Overall, regulators are insisting on more detailed, accurate and timely reporting. Transaction reporting is an obvious one that has significant data implications as firms are required to provide standardised data to external sources.

Bill: What is the view of regulators on data integrity?

Frank: The FCA has data integrity as a clear focus as do all of the regulators around the world. FCA Chief Executive Andrew Bailey on the major changes resulting from MiFID II will improve “market integrity in wholesale markets”. One consequence, he says, is the “strengthening of the transaction reporting…regimes” and that the FCA “will closely monitor how well firms are complying with these new requirements”.

MiFID II – the FCA intends to focus on market cleanliness, leveraging the more granular transaction reports that MiFID II requires. Another priority is to look closely at the operation of the primary and secondary markets where transaction reporting data, if it is of high quality, will be useful in its analysis.

Market integrity

MiFID II’s expanded scope allows the FCA to use “indicators such as market cleanliness data and the number of suspicious transaction and order reports to assess the potential harm from market abuse which damages confidence and participation in the market.”

RegTech developments

The FCA is driving sandbox and tech-sprints to develop new technology solutions like advanced analytics artificial intelligence as part of the supervisory process to detect areas of non-compliance.

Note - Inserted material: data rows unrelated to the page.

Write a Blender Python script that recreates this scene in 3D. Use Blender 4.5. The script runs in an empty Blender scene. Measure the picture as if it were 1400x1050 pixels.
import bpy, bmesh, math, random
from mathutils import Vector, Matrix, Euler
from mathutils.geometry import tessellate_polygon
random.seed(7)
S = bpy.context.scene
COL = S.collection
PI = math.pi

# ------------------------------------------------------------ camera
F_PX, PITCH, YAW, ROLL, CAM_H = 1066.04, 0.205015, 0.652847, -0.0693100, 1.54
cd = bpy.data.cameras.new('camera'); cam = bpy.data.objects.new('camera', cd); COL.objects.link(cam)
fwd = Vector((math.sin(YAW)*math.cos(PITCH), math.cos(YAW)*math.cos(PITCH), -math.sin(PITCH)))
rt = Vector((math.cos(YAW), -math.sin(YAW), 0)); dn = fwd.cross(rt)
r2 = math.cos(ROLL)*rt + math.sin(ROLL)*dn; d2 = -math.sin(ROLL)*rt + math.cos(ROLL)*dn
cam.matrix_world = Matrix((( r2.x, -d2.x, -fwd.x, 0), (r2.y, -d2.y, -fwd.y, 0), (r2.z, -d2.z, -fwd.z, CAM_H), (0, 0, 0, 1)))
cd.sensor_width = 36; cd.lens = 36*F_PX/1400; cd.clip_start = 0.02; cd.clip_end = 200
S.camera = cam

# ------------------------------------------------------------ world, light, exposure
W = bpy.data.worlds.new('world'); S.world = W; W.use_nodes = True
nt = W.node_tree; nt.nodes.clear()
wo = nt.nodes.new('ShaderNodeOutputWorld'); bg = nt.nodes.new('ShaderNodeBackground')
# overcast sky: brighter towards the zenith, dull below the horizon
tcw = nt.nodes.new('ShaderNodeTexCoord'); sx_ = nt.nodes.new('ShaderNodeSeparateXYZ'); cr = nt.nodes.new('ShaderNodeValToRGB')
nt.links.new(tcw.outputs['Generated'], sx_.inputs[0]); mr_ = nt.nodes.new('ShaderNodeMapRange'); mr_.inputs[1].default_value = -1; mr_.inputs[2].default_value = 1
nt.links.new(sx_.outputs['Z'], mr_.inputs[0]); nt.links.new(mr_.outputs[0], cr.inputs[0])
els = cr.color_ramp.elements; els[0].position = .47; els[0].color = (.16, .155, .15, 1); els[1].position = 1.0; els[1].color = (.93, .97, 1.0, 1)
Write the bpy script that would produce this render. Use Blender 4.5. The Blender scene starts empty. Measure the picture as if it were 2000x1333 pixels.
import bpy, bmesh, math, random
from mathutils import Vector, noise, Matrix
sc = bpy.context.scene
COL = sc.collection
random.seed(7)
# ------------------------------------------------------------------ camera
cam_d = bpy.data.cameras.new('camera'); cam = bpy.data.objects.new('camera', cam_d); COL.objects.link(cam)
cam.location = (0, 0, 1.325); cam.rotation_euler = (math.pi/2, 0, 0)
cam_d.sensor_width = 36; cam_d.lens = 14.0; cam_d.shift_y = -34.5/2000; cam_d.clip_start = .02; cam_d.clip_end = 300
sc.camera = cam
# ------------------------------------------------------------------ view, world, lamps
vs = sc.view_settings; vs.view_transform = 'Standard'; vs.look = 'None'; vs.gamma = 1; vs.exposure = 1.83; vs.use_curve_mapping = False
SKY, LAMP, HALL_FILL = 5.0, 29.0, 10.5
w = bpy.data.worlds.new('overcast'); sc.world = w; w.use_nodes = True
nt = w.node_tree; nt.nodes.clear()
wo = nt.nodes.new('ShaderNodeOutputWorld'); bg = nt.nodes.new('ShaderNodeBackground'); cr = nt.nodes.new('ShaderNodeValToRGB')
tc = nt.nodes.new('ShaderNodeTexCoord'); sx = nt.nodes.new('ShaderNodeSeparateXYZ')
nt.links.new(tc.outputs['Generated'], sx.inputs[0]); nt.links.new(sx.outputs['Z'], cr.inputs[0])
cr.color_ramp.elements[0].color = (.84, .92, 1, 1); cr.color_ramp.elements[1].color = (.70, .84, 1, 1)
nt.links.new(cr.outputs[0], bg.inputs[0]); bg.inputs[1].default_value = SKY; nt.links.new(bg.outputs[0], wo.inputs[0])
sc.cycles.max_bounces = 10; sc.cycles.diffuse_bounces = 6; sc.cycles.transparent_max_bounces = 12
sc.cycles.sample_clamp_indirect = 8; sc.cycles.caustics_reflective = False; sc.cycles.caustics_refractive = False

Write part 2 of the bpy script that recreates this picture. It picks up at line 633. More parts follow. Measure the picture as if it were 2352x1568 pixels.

Bill: How do modern data formats like XML, ISO20022, FpML and FIX contribute to better data integrity?

Frank: Standards help, but many legacy systems are hard wired into proprietary or outdated formats. Replacing existing systems is simply too large a cost and operational challenge, which is why we developed Clareti to sit above legacy software.

Bill: How might a distributed ledger solve data integrity challenges?

Frank: It won’t.

Data integrity can be measured across many axes, but a common approach is to determine if the data is timely, accurate, complete and consistent. A distributed ledger can certainly solve the consistency axis if all systems share the distributed ledger but does close to nothing for the other axes.

Our research shows that data is failing integrity tests across each of these independent axes. An investment in a distributed ledger to solve the integrity problem is a poor investment.

Bill: Do central platforms like the DTCC TIW or LCH SwapAgent eliminate data integrity issues by being a golden source?

Frank: No for the reasons given above. At best they will solve the consistency element.

Bill: What is the Clareti platform?

Frank: Gresham’s Clareti platform overcomes these challenges by bringing control to the most complex data processing environments. Clareti allows controlled automation to vastly speed up data flowing through complex system by leveraging advanced, rule-based matching algorithms. Control is evidenced and explicit enabling every step in the data flow to be fully audited by regulators, internal compliance and operational management. Exceptions are raised more quickly than with legacy systems and spreadsheets allowing individuals to take immediate actions to remedy.

All accessed via a visual dashboard to identify trends, monitor data integrity, control operations and track risks.